A camelid indigenous to Peru with a fleece that is woven into what the Incas referred to as “the fabric of the gods”.
Vicuñas are the smallest of camelids and live in the wild in small family groups, high in the Andes, sleeping in the hills and grazing on the lower plains. With protection from the World Wildlife Foundation since the 1990’s, their plundered stocks have regenerated and the wild herds are once again being sheared. Each fleece yields only around 400 gms
The fleece consists of a double coat – the coarser guard hair and the coveted under fleece–a honey coloured down that has developed to keep the warmth in and the driving wind and snow out.
The most valuable fabric in the world–softer, lighter and warmer than any other, commanding prices three times as high as cashmere; only the best mills in the world are capable of working the gossamer fibre. vicuña fabric looks like fine wool and feels like silky mohair, making it suitable for clothing and for blankets, rugs, wall hangings.

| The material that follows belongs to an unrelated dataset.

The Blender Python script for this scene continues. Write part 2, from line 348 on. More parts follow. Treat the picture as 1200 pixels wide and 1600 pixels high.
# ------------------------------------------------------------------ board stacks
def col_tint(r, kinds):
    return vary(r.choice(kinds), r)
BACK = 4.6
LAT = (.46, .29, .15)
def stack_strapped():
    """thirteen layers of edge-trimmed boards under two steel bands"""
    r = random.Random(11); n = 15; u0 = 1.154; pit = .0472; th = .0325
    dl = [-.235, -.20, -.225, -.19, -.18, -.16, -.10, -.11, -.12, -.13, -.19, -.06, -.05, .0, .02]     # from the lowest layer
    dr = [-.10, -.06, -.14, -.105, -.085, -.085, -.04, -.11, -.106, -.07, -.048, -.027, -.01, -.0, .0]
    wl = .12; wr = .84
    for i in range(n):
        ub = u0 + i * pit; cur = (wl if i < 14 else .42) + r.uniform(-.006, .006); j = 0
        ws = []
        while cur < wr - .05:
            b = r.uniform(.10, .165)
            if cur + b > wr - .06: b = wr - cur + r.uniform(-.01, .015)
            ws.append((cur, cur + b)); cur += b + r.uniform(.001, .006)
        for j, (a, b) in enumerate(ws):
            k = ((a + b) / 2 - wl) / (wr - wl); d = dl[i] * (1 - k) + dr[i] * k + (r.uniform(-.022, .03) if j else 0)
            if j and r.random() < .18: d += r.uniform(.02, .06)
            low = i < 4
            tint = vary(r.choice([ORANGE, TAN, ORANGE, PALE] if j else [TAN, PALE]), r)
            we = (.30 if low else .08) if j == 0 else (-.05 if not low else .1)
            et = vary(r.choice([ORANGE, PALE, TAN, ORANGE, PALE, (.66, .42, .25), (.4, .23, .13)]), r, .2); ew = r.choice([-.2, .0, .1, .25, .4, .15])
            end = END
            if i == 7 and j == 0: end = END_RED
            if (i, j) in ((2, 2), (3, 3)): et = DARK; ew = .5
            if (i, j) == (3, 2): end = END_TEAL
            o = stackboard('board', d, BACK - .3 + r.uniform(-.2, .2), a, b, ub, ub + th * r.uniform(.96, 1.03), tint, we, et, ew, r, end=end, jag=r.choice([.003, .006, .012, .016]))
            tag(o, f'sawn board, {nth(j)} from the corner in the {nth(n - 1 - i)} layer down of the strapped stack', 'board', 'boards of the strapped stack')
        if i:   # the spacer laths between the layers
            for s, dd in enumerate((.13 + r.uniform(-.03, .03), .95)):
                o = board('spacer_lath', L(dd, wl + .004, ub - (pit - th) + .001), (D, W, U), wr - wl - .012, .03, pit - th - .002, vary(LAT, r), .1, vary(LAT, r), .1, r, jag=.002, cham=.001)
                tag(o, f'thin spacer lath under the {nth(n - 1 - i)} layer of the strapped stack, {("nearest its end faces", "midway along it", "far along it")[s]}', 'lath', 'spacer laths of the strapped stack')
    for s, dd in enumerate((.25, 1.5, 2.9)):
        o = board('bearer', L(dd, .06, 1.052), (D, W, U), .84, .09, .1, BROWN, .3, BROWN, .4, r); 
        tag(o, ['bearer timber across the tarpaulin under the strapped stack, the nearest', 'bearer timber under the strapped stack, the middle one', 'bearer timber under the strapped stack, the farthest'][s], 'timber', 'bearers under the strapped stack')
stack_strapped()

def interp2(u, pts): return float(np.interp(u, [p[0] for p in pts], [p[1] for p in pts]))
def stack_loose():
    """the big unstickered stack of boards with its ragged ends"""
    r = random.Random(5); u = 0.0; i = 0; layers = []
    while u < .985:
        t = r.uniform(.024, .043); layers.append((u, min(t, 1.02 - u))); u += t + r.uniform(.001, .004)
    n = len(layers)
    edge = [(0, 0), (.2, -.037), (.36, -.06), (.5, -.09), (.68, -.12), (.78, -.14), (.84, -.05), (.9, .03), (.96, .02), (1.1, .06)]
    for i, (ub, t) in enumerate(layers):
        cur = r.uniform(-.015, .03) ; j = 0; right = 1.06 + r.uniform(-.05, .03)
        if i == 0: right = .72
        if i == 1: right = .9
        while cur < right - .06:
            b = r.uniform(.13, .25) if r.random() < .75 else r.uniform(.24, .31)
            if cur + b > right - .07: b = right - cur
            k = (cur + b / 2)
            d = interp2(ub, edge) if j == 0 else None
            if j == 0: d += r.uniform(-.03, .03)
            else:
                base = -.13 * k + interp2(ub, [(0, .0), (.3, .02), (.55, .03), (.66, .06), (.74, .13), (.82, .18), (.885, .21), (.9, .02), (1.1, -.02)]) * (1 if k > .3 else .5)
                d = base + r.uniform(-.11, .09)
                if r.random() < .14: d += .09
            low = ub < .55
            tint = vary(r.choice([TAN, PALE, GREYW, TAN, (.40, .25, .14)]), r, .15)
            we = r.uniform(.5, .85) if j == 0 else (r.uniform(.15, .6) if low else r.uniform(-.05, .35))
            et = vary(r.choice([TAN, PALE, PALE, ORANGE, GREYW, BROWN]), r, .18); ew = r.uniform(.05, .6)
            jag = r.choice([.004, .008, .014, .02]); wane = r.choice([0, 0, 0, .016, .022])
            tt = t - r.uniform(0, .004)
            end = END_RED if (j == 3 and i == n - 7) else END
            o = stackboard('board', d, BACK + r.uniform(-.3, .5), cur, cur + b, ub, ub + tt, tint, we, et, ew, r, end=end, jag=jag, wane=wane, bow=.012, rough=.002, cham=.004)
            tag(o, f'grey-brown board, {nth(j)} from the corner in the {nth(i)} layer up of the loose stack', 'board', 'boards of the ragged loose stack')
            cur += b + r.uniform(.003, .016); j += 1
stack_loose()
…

Camelid fibre is not technically wool, it is a hollow fibre with a series of diagonal walls in the centre of the structure which makes it strong and insulating.
Lora Piana, Dormeuil, Holland and Sherry sell clothing and scarves with vicuna and vicuna silk mixes.Vicuña-silk mixed shawls make wonderful bed-throws, and with a lucky charity shop find you can recycle vicuña coats and scarves into cushions.